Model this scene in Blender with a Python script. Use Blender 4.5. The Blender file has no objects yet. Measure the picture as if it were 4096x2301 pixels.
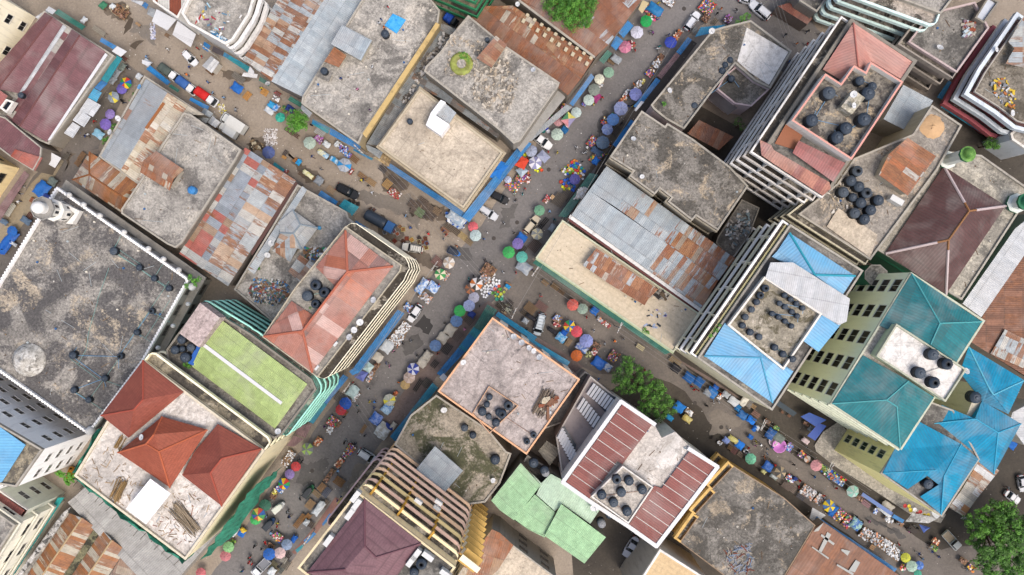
import bpy, math, random
from mathutils import Vector, Matrix
R = math.radians
rnd = random.Random(7)
scene = bpy.context.scene
COL = scene.collection
# ------------------------------------------------------------------ camera, sky, sun, exposure
CAMH = 150.0            # metres above the street
MPP = 0.05              # metres of street per photo pixel (photo is 4096 wide)
cam_d = bpy.data.cameras.new('camera'); cam = bpy.data.objects.new('camera', cam_d); COL.objects.link(cam)
cam.location = (0, 0, CAMH); cam.rotation_euler = (0, 0, 0)
cam_d.sensor_width = 36; cam_d.lens = 36*CAMH/(4096*MPP); cam_d.clip_end = 2000
scene.camera = cam
world = bpy.data.worlds.new('World'); scene.world = world; world.use_nodes = True
nt = world.node_tree; nt.nodes.clear()
sky = nt.nodes.new('ShaderNodeTexSky'); sky.sky_type = 'NISHITA'; sky.sun_disc = False
sky.sun_elevation = R(62); sky.sun_rotation = R(140); sky.dust_density = 6; sky.ozone_density = 0.8; sky.air_density = 1.0
bg = nt.nodes.new('ShaderNodeBackground'); bg.inputs[1].default_value = 0.15
ow = nt.nodes.new('ShaderNodeOutputWorld'); nt.links.new(sky.outputs[0], bg.inputs[0]); nt.links.new(bg.outputs[0], ow.inputs[0])
sun_d = bpy.data.lights.new('sun', 'SUN'); sun = bpy.data.objects.new('sun', sun_d); COL.objects.link(sun)
sun_d.energy = 0.6; sun_d.angle = R(22); sun_d.color = (1.0, 0.96, 0.92)
# sun direction given by elevation 62, rotation 140 (clockwise from +Y)
sun.rotation_euler = (R(90-62), 0, R(180-140))
scene.view_settings.view_transform = 'Standard'; scene.view_settings.look = 'None'
scene.view_settings.exposure = 0.64; scene.view_settings.gamma = 1
scene.cycles.max_bounces = 7; scene.cycles.diffuse_bounces = 5; scene.cycles.glossy_bounces = 2

# ------------------------------------------------------------------ photo survey -> metres
TILES = {'A0':(0,0,2.412),'B0':(1000,0,2.412),'C0':(2000,0,2.412),'D0':(3000,0,2.412),
 'A1':(0,600,2.412),'B1':(1000,600,2.412),'C1':(2000,600,2.412),'D1':(3096,600,2.412),
 'A2':(0,1200,2.412),'B2':(1000,1200,2.412),'C2':(2000,1200,2.412),'D2':(3096,1200,2.412),
 'A3':(0,1701,2.412),'B3':(1000,1701,2.412),'C3':(2000,1701,2.412),'D3':(3096,1701,2.412),
 'E':(2800,1500,4.824),'F':(2800,1800,4.824),'G':(2900,1050,4.824),'H':(3596,0,4.824),'I':(3596,300,4.824),
 'J':(1900,1100,6.03),'K':(900,1850,3.208),'S':(0,0,1.0)}
def px(t, x, y):
    a = TILES[t]; return a[0]+x/a[2], a[1]+y/a[2]
def world_at(sx, sy, z):          # survey point at height z -> ground plan metres
    k = (CAMH-z)/CAMH
    return Vector(((sx-2048)*MPP*k, -(sy-1150.5)*MPP*k, z))
def W(t, x, y, z=0.0): return world_at(*px(t, x, y), z)
def PS(s, z=0.0):                 # "A0 10,20 30,40,7.5 B0 5,6" -> points
    out = []; t = 'S'
    for tok in s.split():
        if tok in TILES: t = tok; continue
        v = [float(q) for q in tok.split(',')]
        out.append(W(t, v[0], v[1], v[2] if len(v) > 2 else z))
    return out
ANG = {'m': R(53.8), 'c': R(-35.8)}

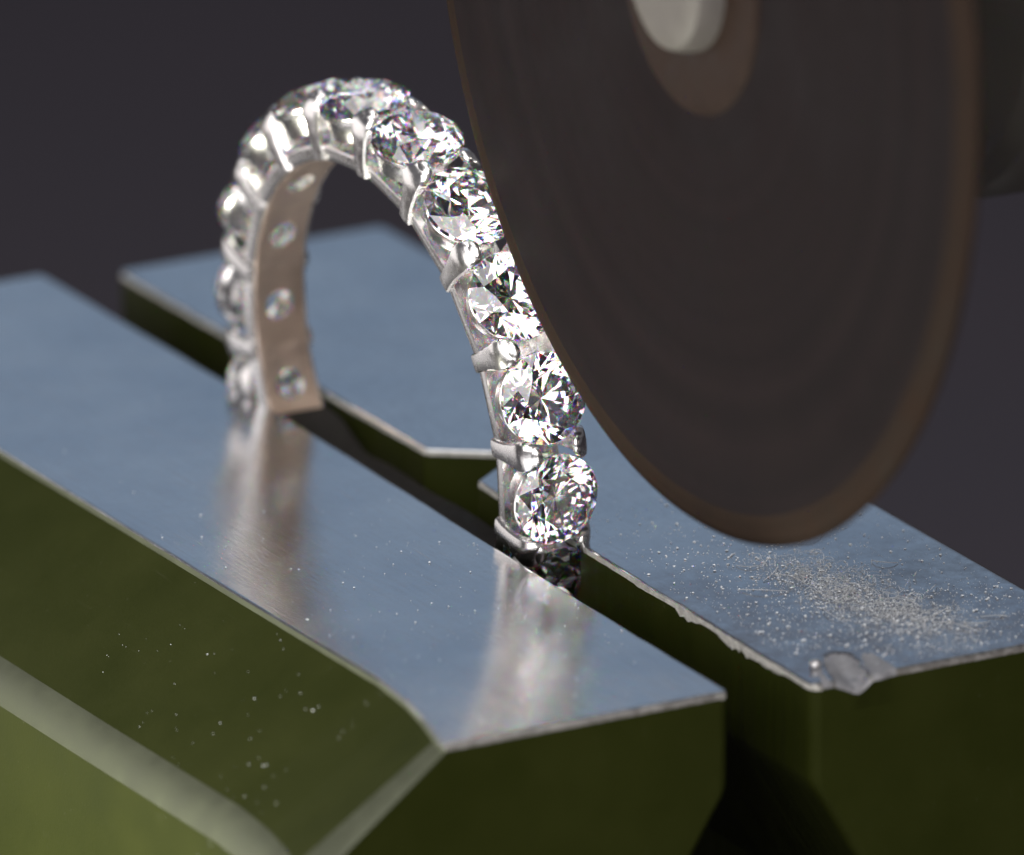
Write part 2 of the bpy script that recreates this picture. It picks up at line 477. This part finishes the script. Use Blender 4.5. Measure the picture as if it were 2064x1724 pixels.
# inner band: one segment with a round opening under each stone
RI, RT = 0.900, 0.030
WI = 0.102
seg = MB(); HR = 0.058; NH = 16
half = STEP / 2
def seg_pt(u, x, r): return P(r, u / 0.915, x)
outer_pts, hole_pts = [], []
for k in range(NH):
    a = 2 * math.pi * (k + 0.5) / NH
    ca, sa = math.cos(a), math.sin(a)
    hu = half * 0.915
    sc = min(hu / abs(ca), WI / abs(sa))
    outer_pts.append((ca * sc, sa * sc)); hole_pts.append((ca * HR, sa * HR))
# snap the outline to its corners
hu = half * 0.915
for cx in (-hu, hu):
    for cy in (-WI, WI):
        k = min(range(NH), key=lambda i: (outer_pts[i][0] - cx) ** 2 + (outer_pts[i][1] - cy) ** 2)
        outer_pts[k] = (cx, cy)
rings = []
for pts, r in ((outer_pts, RI + RT), (hole_pts, RI + RT), (hole_pts, RI), (outer_pts, RI)):
    rings.append([seg_pt(u, x, r) for u, x in pts])
seg.loft(rings)
k = 0
seg.loft([rings[3], rings[0]])
segment_mesh = None

# brilliant cut
def brilliant(d):
    Rg = d / 2; rt = 0.56 * Rg; ca, pa = math.tan(R(34.5)), math.tan(R(40.8)); g = 0.025 * d
    c22 = math.cos(R(22.5)); zt = (Rg - rt) * ca + g
    v = []; f = []
    A = lambda r, deg, z: (r * math.cos(R(deg)), r * math.sin(R(deg)), z)
    T = [A(rt, 45 * i, zt) for i in range(8)]
    rm = 0.5 * (rt * c22 + Rg); Mv = [A(rm, 45 * i + 22.5, zt - ca * (rm * c22 - rt)) for i in range(8)]
    Gu = [A(Rg, 22.5 * i, g) for i in range(16)]; Gl = [A(Rg, 22.5 * i, -g) for i in range(16)]
    rl = 0.25 * Rg; Lv = [A(rl, 45 * i + 22.5, -g - pa * (Rg - rl * c22)) for i in range(8)]
    C = [(0, 0, -g - pa * Rg)]
    v = T + Mv + Gu + Gl + Lv + C
    t, m, gu, gl, l, cc = 0, 8, 16, 32, 48, 56
    f.append(tuple(range(8)))
    for i in range(8):
        j = (i + 1) % 8; h = (2 * i + 1) % 16; g2 = (2 * i + 2) % 16; im = (i - 1) % 8
        f += [(t + i, m + i, t + j), (t + i, m + im, gu + 2 * i, m + i), (m + i, gu + 2 * i, gu + h), (m + i, gu + h, gu + g2)]
        f += [(cc, l + i, gl + 2 * i, l + im), (l + i, gl + h, gl + 2 * i), (l + i, gl + g2, gl + h)]
        for a, bb in ((2 * i, h), (h, g2)): f.append((gu + a, gl + a, gl + bb, gu + bb))
    return v, f


SD = 0.343; GR = 1.108; SX = 0.014
dv, df = brilliant(SD)
dmesh = None; cup_mesh = None; rail_mesh = None; bar_meshes = [None, None]; tip_meshes = [None, None]


def frame(phi, r, x=0.0):
    """local axes: X = ring axis, Y = along the ring, Z = outwards"""
    rad = P(1, phi, 0); tan = Vector((0, math.sin(phi), math.cos(phi)))
    o = P(r, phi, x)
    return Matrix(((1, tan.x, rad.x, o.x), (0, tan.y, rad.y, o.y), (0, tan.z, rad.z, o.z), (0, 0, 0, 1)))


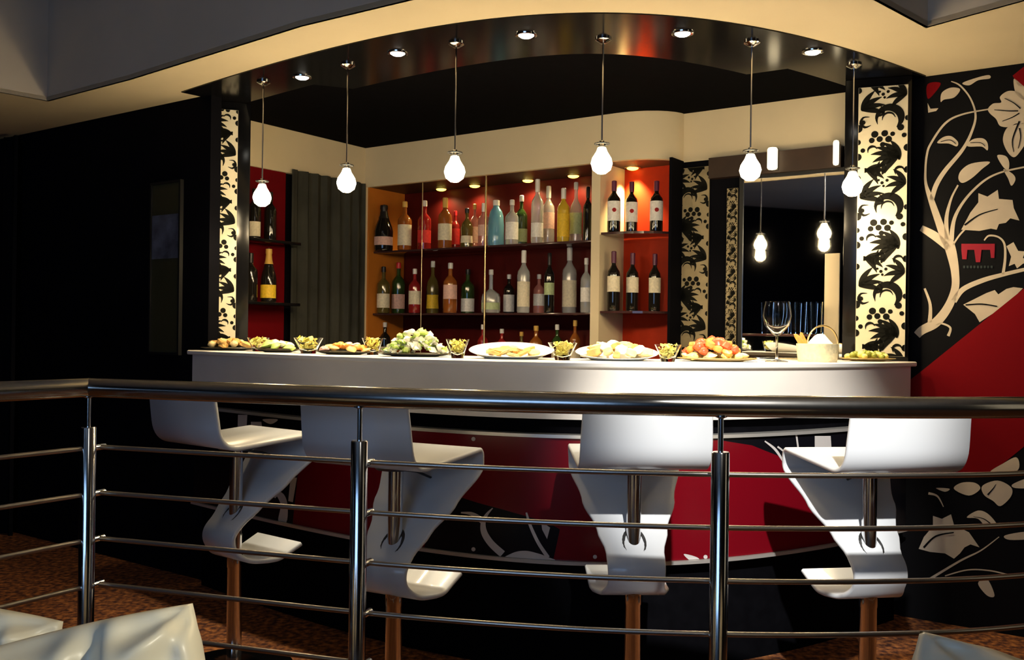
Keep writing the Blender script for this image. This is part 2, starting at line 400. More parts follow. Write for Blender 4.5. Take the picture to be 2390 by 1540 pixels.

- _INSTRUCTIONS FOR THE TASK_
Gather all lines of the records that include the word "were".

- _REPLY TO THE EXERCISE_
Model this scene in Blender with a Python script. Use Blender 4.5. The Blender file has no objects yet. Measure the picture as if it were 4096x2301 pixels.
Write part 2 of the bpy script that recreates this picture. It picks up at line 477. This part finishes the script. Use Blender 4.5. Measure the picture as if it were 2064x1724 pixels.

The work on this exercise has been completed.